» **What the task asks**
Leaving the pictures out, print the lines from the first line of the listing through the line containing "qo, smooth=False), kind='stuff')", exactly as they read, and no others.

» **Scene script records**

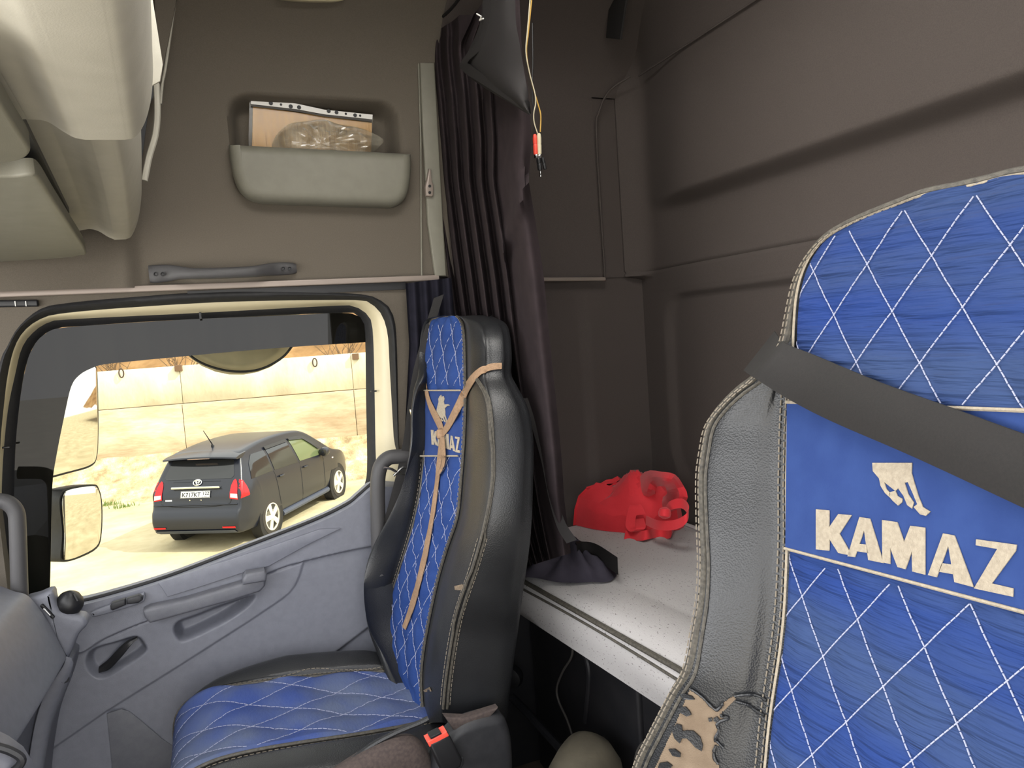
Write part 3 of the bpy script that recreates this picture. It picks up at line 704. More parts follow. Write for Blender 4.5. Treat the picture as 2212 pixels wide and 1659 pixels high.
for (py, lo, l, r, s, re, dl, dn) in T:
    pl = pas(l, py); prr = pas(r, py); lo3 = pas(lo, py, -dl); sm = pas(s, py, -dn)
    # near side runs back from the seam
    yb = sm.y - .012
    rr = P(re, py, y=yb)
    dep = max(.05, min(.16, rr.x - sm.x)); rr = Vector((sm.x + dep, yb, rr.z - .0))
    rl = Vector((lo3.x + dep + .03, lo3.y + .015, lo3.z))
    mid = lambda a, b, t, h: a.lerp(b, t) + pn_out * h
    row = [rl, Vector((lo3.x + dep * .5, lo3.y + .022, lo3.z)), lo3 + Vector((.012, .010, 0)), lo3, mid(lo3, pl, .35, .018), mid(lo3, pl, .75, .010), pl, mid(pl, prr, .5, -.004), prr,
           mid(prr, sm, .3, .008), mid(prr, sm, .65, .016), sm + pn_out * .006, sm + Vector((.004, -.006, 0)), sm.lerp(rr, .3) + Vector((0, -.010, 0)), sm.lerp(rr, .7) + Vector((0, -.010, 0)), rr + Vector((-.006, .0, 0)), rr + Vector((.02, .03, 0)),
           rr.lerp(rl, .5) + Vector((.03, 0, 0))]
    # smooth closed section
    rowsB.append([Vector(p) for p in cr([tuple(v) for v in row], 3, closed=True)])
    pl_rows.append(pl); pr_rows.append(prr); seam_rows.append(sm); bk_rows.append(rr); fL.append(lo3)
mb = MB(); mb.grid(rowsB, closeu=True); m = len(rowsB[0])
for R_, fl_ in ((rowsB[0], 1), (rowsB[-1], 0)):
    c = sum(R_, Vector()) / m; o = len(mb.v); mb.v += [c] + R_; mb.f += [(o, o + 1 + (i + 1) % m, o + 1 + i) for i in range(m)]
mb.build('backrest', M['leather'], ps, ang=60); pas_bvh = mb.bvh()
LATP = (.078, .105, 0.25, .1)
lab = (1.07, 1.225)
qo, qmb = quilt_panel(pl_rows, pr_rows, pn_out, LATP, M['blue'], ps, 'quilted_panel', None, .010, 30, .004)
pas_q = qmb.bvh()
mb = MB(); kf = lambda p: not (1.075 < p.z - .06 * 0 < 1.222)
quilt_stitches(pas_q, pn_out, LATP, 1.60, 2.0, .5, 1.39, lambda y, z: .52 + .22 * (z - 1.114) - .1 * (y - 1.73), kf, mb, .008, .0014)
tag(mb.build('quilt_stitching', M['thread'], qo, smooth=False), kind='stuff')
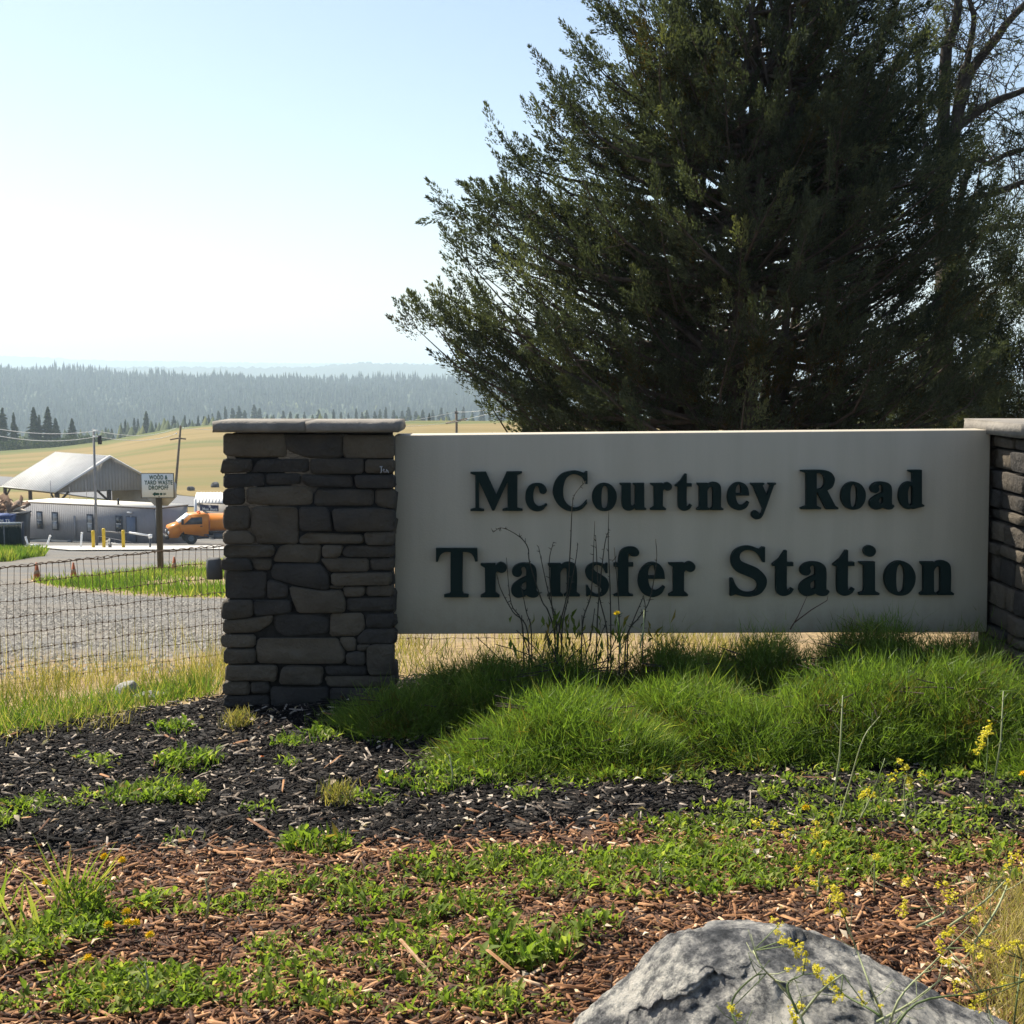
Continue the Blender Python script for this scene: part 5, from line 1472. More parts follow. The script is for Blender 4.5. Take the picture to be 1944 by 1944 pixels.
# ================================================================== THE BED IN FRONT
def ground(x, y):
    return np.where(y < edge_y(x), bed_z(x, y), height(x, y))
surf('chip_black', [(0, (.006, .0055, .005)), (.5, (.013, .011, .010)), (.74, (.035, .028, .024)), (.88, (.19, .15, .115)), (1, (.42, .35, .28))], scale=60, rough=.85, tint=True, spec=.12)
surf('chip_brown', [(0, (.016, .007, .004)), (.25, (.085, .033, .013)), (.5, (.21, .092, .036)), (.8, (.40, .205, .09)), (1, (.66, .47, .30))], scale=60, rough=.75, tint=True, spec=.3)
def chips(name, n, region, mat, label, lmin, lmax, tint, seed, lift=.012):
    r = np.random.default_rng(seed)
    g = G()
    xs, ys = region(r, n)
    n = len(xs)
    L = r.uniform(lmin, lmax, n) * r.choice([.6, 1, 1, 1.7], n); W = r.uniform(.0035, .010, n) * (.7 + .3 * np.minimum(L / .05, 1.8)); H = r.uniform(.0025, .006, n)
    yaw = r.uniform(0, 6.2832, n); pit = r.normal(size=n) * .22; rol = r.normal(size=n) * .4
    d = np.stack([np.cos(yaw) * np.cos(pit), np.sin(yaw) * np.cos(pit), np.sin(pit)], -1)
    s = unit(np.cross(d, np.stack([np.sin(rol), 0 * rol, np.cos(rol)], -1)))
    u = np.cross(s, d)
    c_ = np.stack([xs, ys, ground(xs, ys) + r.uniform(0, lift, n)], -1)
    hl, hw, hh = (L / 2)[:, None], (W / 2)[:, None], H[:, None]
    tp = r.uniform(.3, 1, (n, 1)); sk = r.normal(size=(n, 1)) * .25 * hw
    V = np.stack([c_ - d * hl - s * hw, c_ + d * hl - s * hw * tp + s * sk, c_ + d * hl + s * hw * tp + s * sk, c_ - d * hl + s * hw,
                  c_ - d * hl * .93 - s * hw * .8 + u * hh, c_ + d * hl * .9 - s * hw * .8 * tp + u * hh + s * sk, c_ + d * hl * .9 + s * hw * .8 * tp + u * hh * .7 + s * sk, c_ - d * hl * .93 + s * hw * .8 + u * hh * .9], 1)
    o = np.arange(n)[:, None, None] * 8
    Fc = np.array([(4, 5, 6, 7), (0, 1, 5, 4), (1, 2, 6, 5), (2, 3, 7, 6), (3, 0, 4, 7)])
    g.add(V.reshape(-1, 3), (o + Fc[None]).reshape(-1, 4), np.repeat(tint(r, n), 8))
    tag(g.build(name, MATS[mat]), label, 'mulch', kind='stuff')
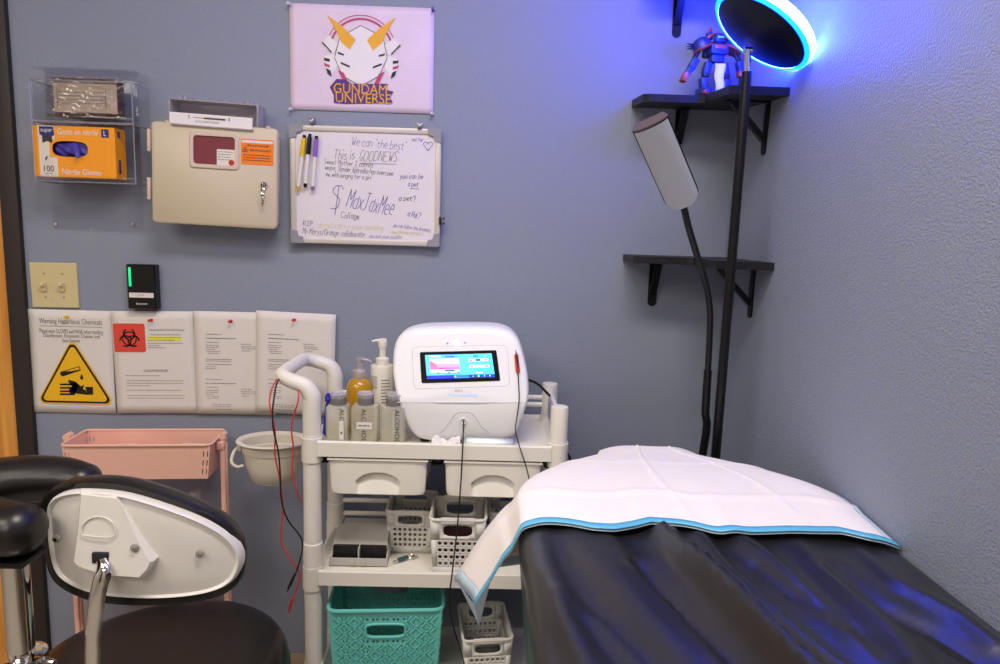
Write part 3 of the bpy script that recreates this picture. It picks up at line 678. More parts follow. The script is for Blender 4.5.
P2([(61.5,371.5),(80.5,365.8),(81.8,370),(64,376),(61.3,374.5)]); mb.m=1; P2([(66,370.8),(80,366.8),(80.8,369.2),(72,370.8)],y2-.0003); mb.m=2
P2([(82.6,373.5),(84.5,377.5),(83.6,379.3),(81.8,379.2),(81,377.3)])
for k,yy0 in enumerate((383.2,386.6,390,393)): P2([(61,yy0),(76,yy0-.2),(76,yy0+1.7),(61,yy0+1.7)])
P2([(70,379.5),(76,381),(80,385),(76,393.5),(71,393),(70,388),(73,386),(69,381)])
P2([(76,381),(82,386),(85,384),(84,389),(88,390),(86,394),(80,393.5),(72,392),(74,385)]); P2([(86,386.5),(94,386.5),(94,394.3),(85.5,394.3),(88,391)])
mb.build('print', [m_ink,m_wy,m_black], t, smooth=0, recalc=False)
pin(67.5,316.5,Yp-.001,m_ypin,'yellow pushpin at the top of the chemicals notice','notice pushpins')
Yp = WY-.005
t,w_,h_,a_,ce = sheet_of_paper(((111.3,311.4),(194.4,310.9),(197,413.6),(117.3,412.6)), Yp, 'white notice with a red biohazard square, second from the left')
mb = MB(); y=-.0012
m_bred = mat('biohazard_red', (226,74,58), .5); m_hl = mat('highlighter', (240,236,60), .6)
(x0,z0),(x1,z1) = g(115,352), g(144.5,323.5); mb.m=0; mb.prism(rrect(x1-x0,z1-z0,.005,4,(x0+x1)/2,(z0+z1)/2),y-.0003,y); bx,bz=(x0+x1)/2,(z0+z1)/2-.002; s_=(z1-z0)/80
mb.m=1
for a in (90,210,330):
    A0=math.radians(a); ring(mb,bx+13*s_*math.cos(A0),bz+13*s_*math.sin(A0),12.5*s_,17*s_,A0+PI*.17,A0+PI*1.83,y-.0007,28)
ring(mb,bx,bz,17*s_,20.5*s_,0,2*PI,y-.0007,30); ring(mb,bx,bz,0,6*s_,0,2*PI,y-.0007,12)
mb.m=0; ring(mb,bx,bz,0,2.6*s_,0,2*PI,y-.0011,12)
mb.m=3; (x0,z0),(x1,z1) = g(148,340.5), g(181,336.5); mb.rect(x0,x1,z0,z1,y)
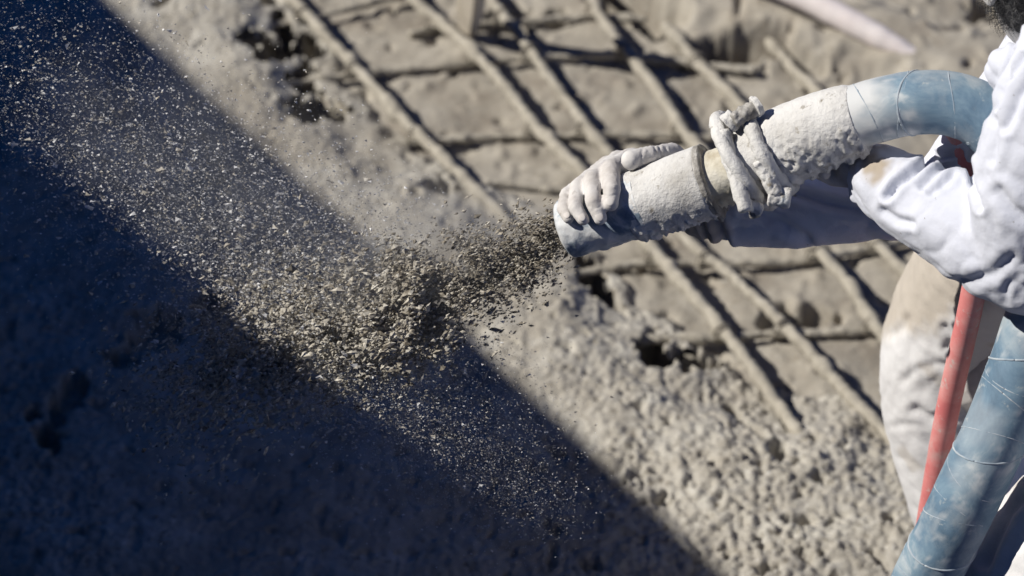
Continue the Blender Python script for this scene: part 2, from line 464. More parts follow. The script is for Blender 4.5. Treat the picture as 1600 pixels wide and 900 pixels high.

» **The response**
Write part 3 of the bpy script that recreates this picture. It picks up at line 704. More parts follow. Write for Blender 4.5. Treat the picture as 2212 pixels wide and 1659 pixels high.
for (py, lo, l, r, s, re, dl, dn) in T:
    pl = pas(l, py); prr = pas(r, py); lo3 = pas(lo, py, -dl); sm = pas(s, py, -dn)
    # near side runs back from the seam
    yb = sm.y - .012
    rr = P(re, py, y=yb)
    dep = max(.05, min(.16, rr.x - sm.x)); rr = Vector((sm.x + dep, yb, rr.z - .0))
    rl = Vector((lo3.x + dep + .03, lo3.y + .015, lo3.z))
    mid = lambda a, b, t, h: a.lerp(b, t) + pn_out * h
    row = [rl, Vector((lo3.x + dep * .5, lo3.y + .022, lo3.z)), lo3 + Vector((.012, .010, 0)), lo3, mid(lo3, pl, .35, .018), mid(lo3, pl, .75, .010), pl, mid(pl, prr, .5, -.004), prr,
           mid(prr, sm, .3, .008), mid(prr, sm, .65, .016), sm + pn_out * .006, sm + Vector((.004, -.006, 0)), sm.lerp(rr, .3) + Vector((0, -.010, 0)), sm.lerp(rr, .7) + Vector((0, -.010, 0)), rr + Vector((-.006, .0, 0)), rr + Vector((.02, .03, 0)),
           rr.lerp(rl, .5) + Vector((.03, 0, 0))]
    # smooth closed section
    rowsB.append([Vector(p) for p in cr([tuple(v) for v in row], 3, closed=True)])
    pl_rows.append(pl); pr_rows.append(prr); seam_rows.append(sm); bk_rows.append(rr); fL.append(lo3)
mb = MB(); mb.grid(rowsB, closeu=True); m = len(rowsB[0])
for R_, fl_ in ((rowsB[0], 1), (rowsB[-1], 0)):
    c = sum(R_, Vector()) / m; o = len(mb.v); mb.v += [c] + R_; mb.f += [(o, o + 1 + (i + 1) % m, o + 1 + i) for i in range(m)]
mb.build('backrest', M['leather'], ps, ang=60); pas_bvh = mb.bvh()
LATP = (.078, .105, 0.25, .1)
lab = (1.07, 1.225)
qo, qmb = quilt_panel(pl_rows, pr_rows, pn_out, LATP, M['blue'], ps, 'quilted_panel', None, .010, 30, .004)
pas_q = qmb.bvh()
mb = MB(); kf = lambda p: not (1.075 < p.z - .06 * 0 < 1.222)
quilt_stitches(pas_q, pn_out, LATP, 1.60, 2.0, .5, 1.39, lambda y, z: .52 + .22 * (z - 1.114) - .1 * (y - 1.73), kf, mb, .008, .0014)
tag(mb.build('quilt_stitching', M['thread'], qo, smooth=False), kind='stuff')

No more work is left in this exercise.